Citizens are not pilgrims; the state is not a shrine
Unlike a temple or shrine, the PMO is not a place of worship. It is an administrative office created by the Constitution and accountable, through Parliament, to the people of India. Citizens who approach it—whether in person or metaphorically—are not pilgrims. They are rights-bearing members of a sovereign people, whose consent and whose taxes sustain the state. When we describe the PMO complex as a teerth, the citizen is gently recast as a bhakt visiting a sacred precinct, rather than as an equal stakeholder engaging an institution that exists to serve them as a matter of right, not grace.

Metaphor cannot erase history
Some may argue that language evolves, that teerth here is being used metaphorically to signify a place dedicated to the noble ideal of service, not to any specific deity or religious practice. But words carry the weight of history. In a country where religious identity is deeply felt and often politically mobilised, it is naïve to pretend that a term so clearly anchored in one cultural-religious tradition can instantly be stripped of its devotional overtones and converted into a purely civic signifier. The risk is not merely semantic. Once we accept that a core institution of the state can be framed as a teerth, it becomes easier to normalise a broader devotional vocabulary around governance: leaders as mahants, policies as offerings, political disagreements as heresy.
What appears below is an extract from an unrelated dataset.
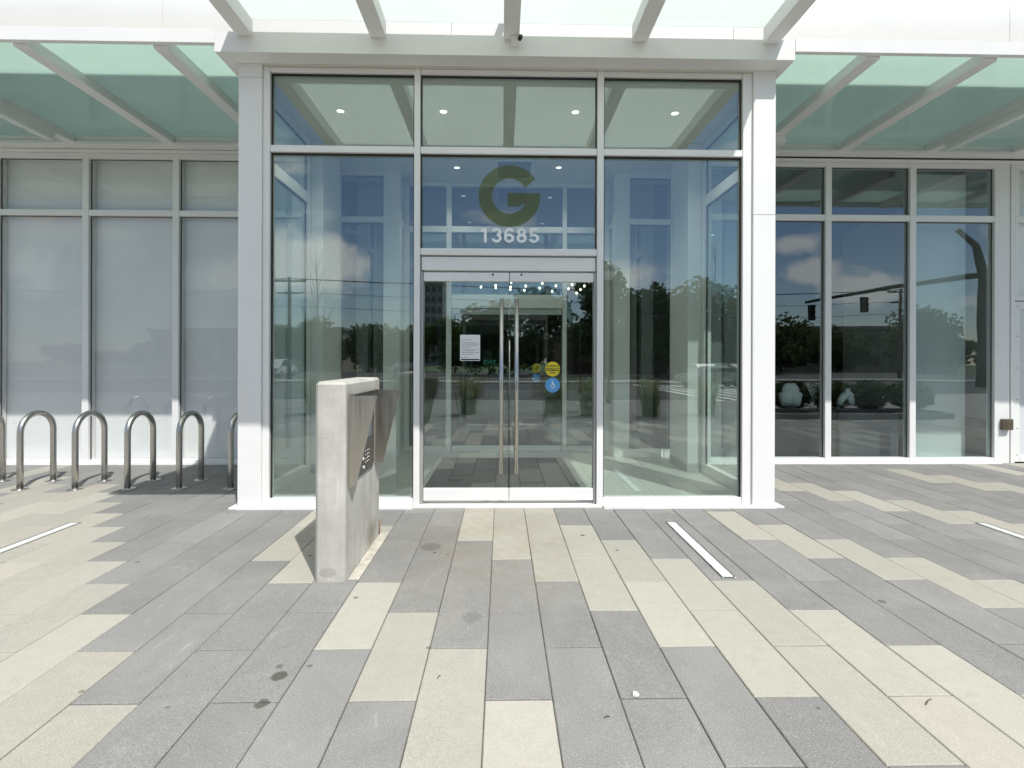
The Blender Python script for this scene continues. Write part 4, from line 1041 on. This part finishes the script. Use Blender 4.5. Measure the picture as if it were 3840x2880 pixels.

The constitutional stakes: popular sovereignty and secularism
This is where the issue touches the foundations of our constitutional order. The Indian republic, however noisy and imperfect, rests on two interlinked ideas: popular sovereignty and secularism. Popular sovereignty means that ultimate authority resides in the people, from whom all organs of the state derive their powers. Secularism, in the Indian sense, does not demand hostility to religion; but it does require that the state maintain a principled distance from all faiths and avoid presenting itself in the colours of any particular religious idiom. Both ideas are strained when state institutions begin to describe themselves through terms that belong so clearly to the vocabulary of organised religion.

Personal faith versus official naming
To be sure, India’s public life has never been hermetically sealed from religion. Our leaders have drawn on religious metaphors since the freedom movement. Parliament opens with devotional invocations; public functions often feature religious ceremonies. But there is a difference between personal belief or cultural reference, and the official naming of institutions. The former can be inclusive and plural; the latter, once inscribed on signboards, letterheads, and official communications, acquires a more permanent—and potentially exclusive—character. A term like “Seva Sadan” or “Lok Seva Bhavan” would have conveyed the message of service while remaining within a civic, secular register. “Seva Teerth” crosses that line.
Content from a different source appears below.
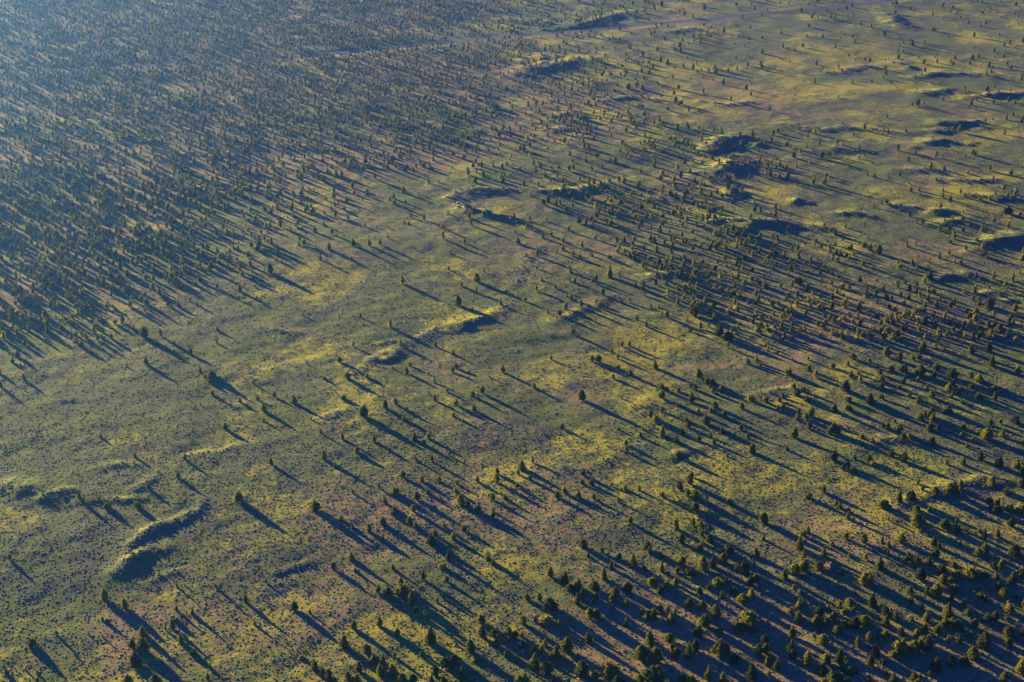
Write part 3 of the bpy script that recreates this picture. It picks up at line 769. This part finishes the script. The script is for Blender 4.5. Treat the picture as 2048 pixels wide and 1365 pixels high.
# the rest, scattered at the density the photograph shows
def scatter():
    hand = {}
    for t in trees:
        hand.setdefault((int(t.x // 8), int(t.y // 8)), []).append((t.x, t.y))
    rs = np.random.default_rng(5)
    n = 180000
    # candidates over a rectangle of the plain that surrounds the view
    X = rs.uniform(-760, 760, n * 1); Y = rs.uniform(350, 1800, n * 1)
    cand_ha = n / (1520 * 1450 / 1e4)
    px, py, d = picture(X, Y)
    keep = (px > -420) & (px < 2350) & (py > -110) & (py < 1560)
    lvl = dens_field(px, py)
    lvl = lvl + (fbm(X, Y, 55, 55, 3) - 0.5) * np.clip(lvl, 1.5, 4) * 1.6
    lvl = np.where((py > 683) & (px > 0) & (px < IW) & (py < IH), lvl * np.where((px > 1500) & (py > 1000), 0.8, 0.28), lvl)
    lvl = np.where((px < 0) & (py > 700), lvl * 0.25, lvl)
    mid = (py > 342) & (py <= 683) & (px > 1024)
    lvl = np.where(mid, lvl * 0.8, lvl)
    dens = 620 * (np.clip(lvl, 0, 9.2) / 9) ** 2.1
    keep &= rs.uniform(0, 1, n) < dens / cand_ha
    keep &= road_dist(X, Y) > np.where(px < 640, 2.6, 8)
    X, Y, lvl, px, py = X[keep], Y[keep], lvl[keep], px[keep], py[keep]
    Z = height(X, Y)
    out = []
    grid = {}
    for i in range(len(X)):
        c = (int(X[i] // 8), int(Y[i] // 8)); bad = False
        inframe_low = py[i] > 683 and 0 < px[i] < IW and py[i] < IH
        for a in (-1, 0, 1):
            for b in (-1, 0, 1):
                for q in hand.get((c[0] + a, c[1] + b), ()):
                    if (q[0] - X[i]) ** 2 + (q[1] - Y[i]) ** 2 < 3.2 ** 2: bad = True
                for q in grid.get((c[0] + a, c[1] + b), ()):
                    if (q[0] - X[i]) ** 2 + (q[1] - Y[i]) ** 2 < 2.7 ** 2: bad = True
        if bad: continue
        grid.setdefault(c, []).append((X[i], Y[i]))
        t = T()
        t.x, t.y, t.z = float(X[i]), float(Y[i]), float(Z[i])
        s = rs.uniform(0, 1)
        if inframe_low: t.h = 1.0 + (3.2 if px[i] > 1450 and py[i] > 950 else 1.8) * s
        elif lvl[i] < 3: t.h = 1.6 + 4.6 * s ** 1.6
        else: t.h = 1.9 + 3.3 * s ** 0.9
        if t.y > 950 and lvl[i] > 4: t.h *= 0.86
        t.w = t.h * rs.uniform(0.55, 0.85)
        t.kind = rs.choice(['c', 'c', 'r', 'r', 'r', 'b'])
        if t.kind == 'b': t.w *= 1.25
        t.hand = False
        out.append(t)
    return out
trees += scatter()

rs = np.random.default_rng(77)
for t in trees:
    px, py, d = picture(t.x, t.y, t.z)
    t.px, t.py = float(px), float(py)
    t.rot = rs.uniform(0, 6.283)
    t.tint = float(np.clip(rs.normal(0.5, 0.26), 0, 1))
    inside = 4 < t.px < IW - 4 and 8 < t.py < IH + 14
    t.area = (t.w * t.h / d ** 2) if inside else 0
    if t.kind in 'yp': t.area *= 1e6
order = sorted(trees, key=lambda t: -t.area)
single, mass = order[:300], order[300:]

def shape_words(t):
    r = t.w / t.h
    if t.kind == 'c': return "slender pointed" if r < 0.62 else "broad pointed"
    if t.kind == 'r': return "narrow rounded" if r < 0.72 else "round bushy"
    return "wide many-topped"

protos = {}
def proto(kind, v):
    key = (kind, v)
    if key not in protos:
        mat = {'y': M_yellow, 'p': M_dead}.get(kind, M_jun)
        shape = {'y': 'b', 'p': 'b'}.get(kind, kind)
        V, F = crown(shape, 100 + 17 * v + ord(kind), 2)
        protos[key] = (fast_mesh("crown", V, F, mat), trunk_mesh(300 + v + ord(kind)))
    return protos[key]

hs = sorted(t.h for t in single)
seen = set()
for i, t in enumerate(sorted(single, key=lambda t: -t.py)):
    name = {'y': "yellow_shrub", 'p': "dead_shrub"}.get(t.kind, "juniper_tree")
    root = bpy.data.objects.new(name, None)
    col.objects.link(root)
    root.empty_display_size = 0.5
    root.location = (t.x, t.y, t.z - 0.05)
    root.rotation_euler = (0, 0, t.rot)
    me_c, me_t = proto(t.kind, i % 6)
    c = link("crown", me_c, root)
    k = link("trunk", me_t, root)
    c.scale = k.scale = (t.w * 1.08, t.w * 1.08, t.h)
    fx, fy = min(99, max(1, round(t.px / IW * 100))), min(100, max(1, round(t.py / IH * 100)))
    if t.kind == 'p':
        root["label"] = "dead pinkish leafless shrub among green junipers near the lower corner stand"
        root["category"] = "dead shrub"
    elif t.kind == 'y':
        root["label"] = f"low spreading yellow-green shrub on bare soil, {fx}% across and {fy}% down the photo"
        root["category"] = "shrub"
        root["group"] = "low yellow shrubs on the plain"
    else:
        q = hs.index(t.h) / len(hs)
        size = "tall" if q > 0.7 else ("small" if q < 0.3 else "middling")
        base = f"{size} {shape_words(t)} green juniper"
        lab = f"{base}, {fx}% across and {fy}% down the photo"
        if lab in seen:
            for extra in ("right beside a taller one", "close against its neighbours", "crowded by neighbours"):
                alt = f"{base} {extra}, {fx}% across, {fy}% down the photo"
                if alt not in seen:
                    lab = alt; break
        seen.add(lab)
        root["label"] = lab
        root["category"] = "tree"
        root["group"] = "junipers scattered over the plain"

# ------------------------------------------------------------------ the woodland beyond: one mass
def build_mass(ts):
    lib = {}
    groups = {}
    for t in ts:
        _, _, d = picture(t.x, t.y, t.z)
        det = 1 if d < 700 else 0
        kd = t.kind if t.kind in 'crb' else 'b'
        v = int(t.rot * 1000) % 5
        groups.setdefault((kd, v, det), []).append(t)
    Vs, Fs, Ts = [], [], []
    n = 0
    for (kd, v, det), g in groups.items():
        V, F = crown(kd, 900 + v * 13 + ord(kd), det)
        P = np.array([(t.x, t.y, t.z - 0.08, t.w * 1.08, t.h, t.rot, t.tint) for t in g])
        c, s = np.cos(P[:, 5])[:, None], np.sin(P[:, 5])[:, None]
        vx = (V[:, 0] * c - V[:, 1] * s) * P[:, 3:4] + P[:, 0:1]
        vy = (V[:, 0] * s + V[:, 1] * c) * P[:, 3:4] + P[:, 1:2]
        vz = V[:, 2][None] * P[:, 4:5] + P[:, 2:3]
        VV = np.stack([vx, vy, vz], -1).reshape(-1, 3)
        FF = (F[None] + (np.arange(len(g)) * len(V))[:, None, None]).reshape(-1, 3) + n
        Vs.append(VV); Fs.append(FF); Ts.append(np.repeat(P[:, 6], len(V)))
        n += len(VV)
    return fast_mesh("juniper_woodland", np.concatenate(Vs), np.concatenate(Fs), M_jun_mass, False, {"tint": np.concatenate(Ts)})
wood = link("juniper_woodland", build_mass(mass))
wood["kind"] = "stuff"
wood["label"] = "thousands of small distant junipers covering the plain"
wood["category"] = "woodland"

# ------------------------------------------------------------------ sagebrush: low grey-green shrubs nobody could count
def build_sage():
    rs = np.random.default_rng(3)
    Xs, Ys, Ss = [], [], []
    for (y0, y1, xh, dens, size) in ((352, 560, 250, 0.62, 0.36), (560, 760, 330, 0.30, 0.38), (760, 1050, 440, 0.10, 0.42)):
        n = int((y1 - y0) * 2 * xh * dens)
        X = rs.uniform(-xh, xh, n); Y = rs.uniform(y0, y1, n)
        px, py, _ = picture(X, Y)
        k = (px > -120) & (px < IW + 120) & (py > -40) & (py < IH + 60)
        lv = dens_field(px, py)
        cover = np.clip(1.25 - lv / 9 * 0.9 + (fbm(X, Y, 26, 61, 3) - 0.5) * 2.2, 0.06, 1)
        k &= rs.uniform(0, 1, n) < cover
        k &= road_dist(X, Y) > 9
        X, Y = X[k], Y[k]
        Xs.append(X); Ys.append(Y); Ss.append(size * rs.uniform(0.5, 1.35, len(X)) ** 1.3)
    X = np.concatenate(Xs); Y = np.concatenate(Ys); S = np.concatenate(Ss)
    Z = height(X, Y)
    n = len(X)
    rot = rs.uniform(0, 6.28, n)
    # low ragged dome: ring at the ground, ring at two thirds, a top
    a = np.arange(5) / 5 * 2 * np.pi
    r0 = np.ones(5) * 0.85; r1 = np.ones(5) * 0.8
    jr = rs.uniform(0.65, 1.2, (n, 11)); jz = rs.uniform(0.8, 1.2, (n, 11))
    ang = np.concatenate([a, a + 0.5, [0]])[None] + rot[:, None]
    rad = np.concatenate([r0, r1, [0.15]])[None] * jr * S[:, None]
    zz = np.concatenate([np.full(5, -0.12), np.full(5, 0.62), [1.0]])[None] * jz * (S * 0.42)[:, None]
    V = np.stack([X[:, None] + rad * np.cos(ang), Y[:, None] + rad * np.sin(ang), Z[:, None] + zz], -1).reshape(-1, 3)
    f = []
    for i in range(5):
        j = (i + 1) % 5
        f += [(i, j, 5 + i), (j, 5 + j, 5 + i), (5 + i, 5 + j, 10)]
    F = (np.array(f)[None] + (np.arange(n) * 11)[:, None, None]).reshape(-1, 3)
    print("shrubs", n)
    return fast_mesh("sagebrush", V, F, M_shrub)
sage = link("sagebrush", build_sage())
sage["kind"] = "stuff"
sage["label"] = "low grey-green sagebrush dotted over the open ground"
sage["category"] = "sagebrush"

# ------------------------------------------------------------------ lava rubble along the ledges
def build_rubble():
    rs = np.random.default_rng(8)
    P = []
    for gx, gy, h, w1, w2 in _ledges:
        for i in range(len(gx) - 1):
            L = math.hypot(gx[i + 1] - gx[i], gy[i + 1] - gy[i])
            n = int(L * (1.6 if gy[i] < 800 else 0.8))
            t = rs.uniform(0, 1, n)
            off = rs.normal(0, 1.0, n) * w2 * 0.45 - w2 * 0.35
            P.append(np.stack([gx[i] + t * (gx[i + 1] - gx[i]) + SUNDIR[0] * off + rs.normal(0, .8, n),
                               gy[i] + t * (gy[i + 1] - gy[i]) + SUNDIR[1] * off + rs.normal(0, .8, n),
                               rs.uniform(0.18, 0.62, n) ** 1.2 * (1.0 if gy[i] < 800 else 1.7)], 1))
    P = np.concatenate(P)
    n = len(P)
    Z = height(P[:, 0], P[:, 1])
    phi = (1 + 5 ** 0.5) / 2
    b = np.array([(-1, phi, 0), (1, phi, 0), (-1, -phi, 0), (1, -phi, 0), (0, -1, phi), (0, 1, phi), (0, -1, -phi), (0, 1, -phi),
                  (phi, 0, -1), (phi, 0, 1), (-phi, 0, -1), (-phi, 0, 1)]) / 1.9
    f = np.array([(0,11,5),(0,5,1),(0,1,7),(0,7,10),(0,10,11),(1,5,9),(5,11,4),(11,10,2),(10,7,6),(7,1,8),
                  (3,9,4),(3,4,2),(3,2,6),(3,6,8),(3,8,9),(4,9,5),(2,4,11),(6,2,10),(8,6,7),(9,8,1)])
    V = b[None] * rs.uniform(0.65, 1.25, (n, 12, 1)) * P[:, 2][:, None, None] * np.array([1.2, 1.0, 0.75])
    V[:, :, 0] += P[:, 0][:, None]; V[:, :, 1] += P[:, 1][:, None]; V[:, :, 2] += (Z + P[:, 2] * 0.2)[:, None]
    F = (f[None] + (np.arange(n) * 12)[:, None, None]).reshape(-1, 3)
    return fast_mesh("lava_rubble", V.reshape(-1, 3), F, plain_mat("basalt", (0.07, 0.06, 0.055), (0.17, 0.14, 0.11), 1.5))
rub = link("lava_rubble", build_rubble())
rub["kind"] = "stuff"
rub["label"] = "dark broken rock rubble strewn along the low ledges"
rub["category"] = "rubble"

# ------------------------------------------------------------------ the air
HAZE = 0.000078
def haze_box():
    x0, x1, y0, y1, z0, z1 = -6200, 6200, -3200, 9200, -12, 312
    V = [(x, y, z) for z in (z0, z1) for x, y in ((x0, y0), (x1, y0), (x1, y1), (x0, y1))]
    F = [(3, 2, 1, 0), (4, 5, 6, 7), (0, 1, 5, 4), (1, 2, 6, 5), (2, 3, 7, 6), (3, 0, 4, 7)]
    m, nt, out = new_mat("haze")
    v = N(nt, "ShaderNodeVolumePrincipled")
    v.inputs["Color"].default_value = (0.11, 0.31, 1.0, 1)
    v.inputs["Density"].default_value = HAZE
    v.inputs["Anisotropy"].default_value = 0.74
    nt.links.new(v.outputs[0], out.inputs["Volume"])
    o = link("haze", fast_mesh("haze", np.array(V, float), np.array(F), m))
    o["kind"] = "stuff"
haze_box()
print("trees", len(trees), "single", len(single), "verts ground", nx * ny)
The democratic cost of sacralising power
There is another, more subtle, concern. The language of pilgrimage implies that the teerth itself is inherently sacred, deserving reverence regardless of what happens within its walls. In a democracy, no institution is above critique. The PMO is a crucial node of power and must be subject to scrutiny, debate, and demands for transparency. To place it in a quasi-sacral frame risks discouraging precisely the robust, critical engagement that keeps power accountable. Citizens may be hesitant, even unconsciously, to question what they have been taught to regard as a holy site of “seva”.

Symbols shape citizens over time
Some might dismiss these anxieties as over-sensitive, insisting that the ordinary citizen is unlikely to parse the name so finely. Perhaps. But symbolic politics is not an innocent game. Governments invest enormous energy in names, ceremonies, and visual imagery because they know that symbols shape attitudes over time. If the state repeatedly presents itself through a religious or devotional lens, it nudges citizens towards seeing political authority as something to be revered rather than interrogated—followed rather than challenged.

Decolonisation should not become sacralisation
None of this is to deny the genuine desire to move away from colonial architecture and nomenclature. The old power centres of Lutyens’ Delhi were unmistakably products of an imperial mindset. Reimagining them for a self-respecting, post-colonial republic is a worthy project. But decolonisation of symbols should not become a pretext for their sacralisation. Replacing the imagery of the British Raj with the imagery of a majoritarian religious tradition is not a step towards a more equal, confident India; it is a lateral move from one hierarchy to another.

Keeping the Republic legible to all
The republic’s strength lies in a simple but profound proposition: that every citizen, regardless of faith, gender, caste, or region, can approach the state as an equal. The architecture and naming of public offices should reinforce, not dilute, that proposition. The Prime Minister’s Office, perhaps more than any other institution, must remain visibly and linguistically a space of public service, not public worship.

The question that deserves democratic debate
That is why, even while offering heartiest congratulations on the new complex and welcoming the emphasis on seva, one is uneasy with the use of the word teerth for a public office. It creates an impression—intended or otherwise—that citizens approaching it are devotees or pilgrims, not co-owners of the Republic. The question, then, is a straightforward one: in a constitutional democracy that prides itself on being secular and republican, is it acceptable for the nerve-centre of executive power to describe itself in language that casts the citizen as a supplicant at a shrine?

A name that will echo every day
The new complex will, inevitably, become a major node of governance and a prominent landmark in the capital. Its name will be repeated daily in official communication, media reports, and political rhetoric. Precisely for that reason, it is worth pausing at this moment of celebration to reflect on what that name conveys. Nations are shaped not just by policies and projects, but by the words they choose for their institutions. Seva is an inspiring aspiration. Whether teerth belongs alongside it, in the address of the Prime Minister’s Office of a secular republic, remains open to democratic debate.